In 2016 Facebook launched Deeptext, an AI tool similar to Google’s Perspective. The company says it helped delete over 60,000 hateful posts a week. Facebook admitted, however, that the tool still relied on a large pool of human moderators to actually get rid of harmful content. Twitter, meanwhile, finally made moves at the end of 2017 to work more carefully to ban similarly threatening or violent posts. But while it has started curbing this problematic material—and is also deleting hordes of political bot accounts—Twitter has given no clear indications of how it is detecting and deleting accounts. My research collaborators and I continue to find massive manipulative botnets on Twitter nearly every month.
Beyond the horizon
It’s unsurprising that a technologist like Zuckerberg would propose a technological fix, but AI is not perfect on its own. The myopic focus of tech leaders on computer-based solutions reflects the naïveté and arrogance that caused Facebook and others to leave users vulnerable in the first place.
There are not yet armies of smart AI bots working to manipulate public opinion during contested elections. Will there be in the future? Perhaps. But it’s important to note that even armies of smart political bots will not function on their own: They will still require human oversight to manipulate and deceive. We are not facing an online version of The Terminator here. Luminaries from the fields of computer science and AI including Turing Award winner Ed Feigenbaum and Geoff Hinton, the “godfather of deep learning,” have argued strongly against fears that “the singularity”—the unstoppable age of smart machines—is coming anytime soon. In a survey of American Association of Artificial Intelligence fellows, over 90% said that super-intelligence is “beyond the foreseeable horizon.” Most of these experts also agreed that when and if super-smart computers do arrive, they will not be a threat to humanity.
Stanford researchers working to track the state of the art in AI suggest that our “machine overlords,” at present, “still can’t exhibit the common sense or the general intelligence of even a 5-year-old.” So how will these tools subvert human rule or, say, solve exceedingly human social problems like political polarization and a lack of critical thinking? The Wall Street Journal put it succinctly in 2017: “Without Humans, Artificial Intelligence Is Still Pretty Stupid.”

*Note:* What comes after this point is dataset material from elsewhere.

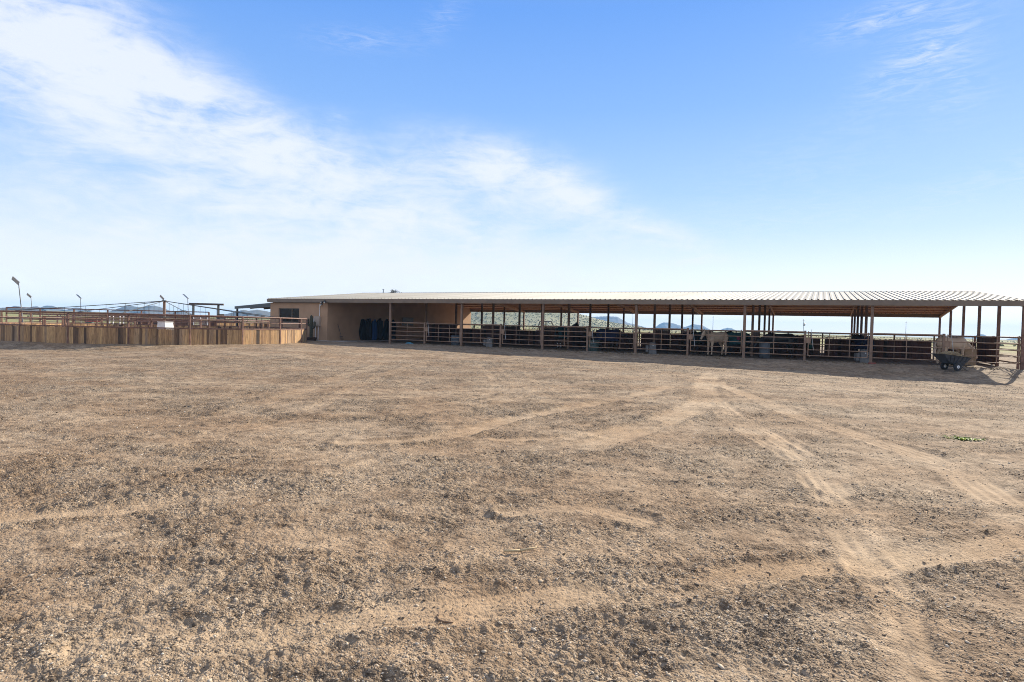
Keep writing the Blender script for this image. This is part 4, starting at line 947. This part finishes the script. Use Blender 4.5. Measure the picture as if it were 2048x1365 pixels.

Grady Booch, a leading expert on AI systems, is also skeptical about the rise of super-smart rogue machines, but for a different reason. In a TED talk in 2016, he said that “to worry now about the rise of a superintelligence is in many ways a dangerous distraction because the rise of computing itself brings to us a number of human and societal issues to which we must now attend.”
More important, Booch stressed, current AI systems can do all sorts of amazing things, from conversing with humans in natural language to recognizing objects—but these things are decided upon by humans and encoded with human values. They are not programmed, but they are taught how to behave.
“In scientific terms, this is what we call ground truth,” Booch says, “and here’s the important point: in producing these machines, we are therefore teaching them a sense of our values. To that end, I trust an artificial intelligence the same, if not more, as a human who is well trained.”
I would take Booch’s idea even further. To address the problem of computational propaganda we need to zero in on the people behind the tools.
Yes, ever-evolving technology can automate the spread disinformation and trolling. It can let perpetrators operate anonymously and without fear of discovery. But this suite of tools as a mode of political communication is ultimately focused on achieving the human aim of control. Propaganda is a human invention, and it’s as old as society. As an expert on robotics once told me, we should not fear machines that are smart like humans, so much as humans who are not smart about how they build machines.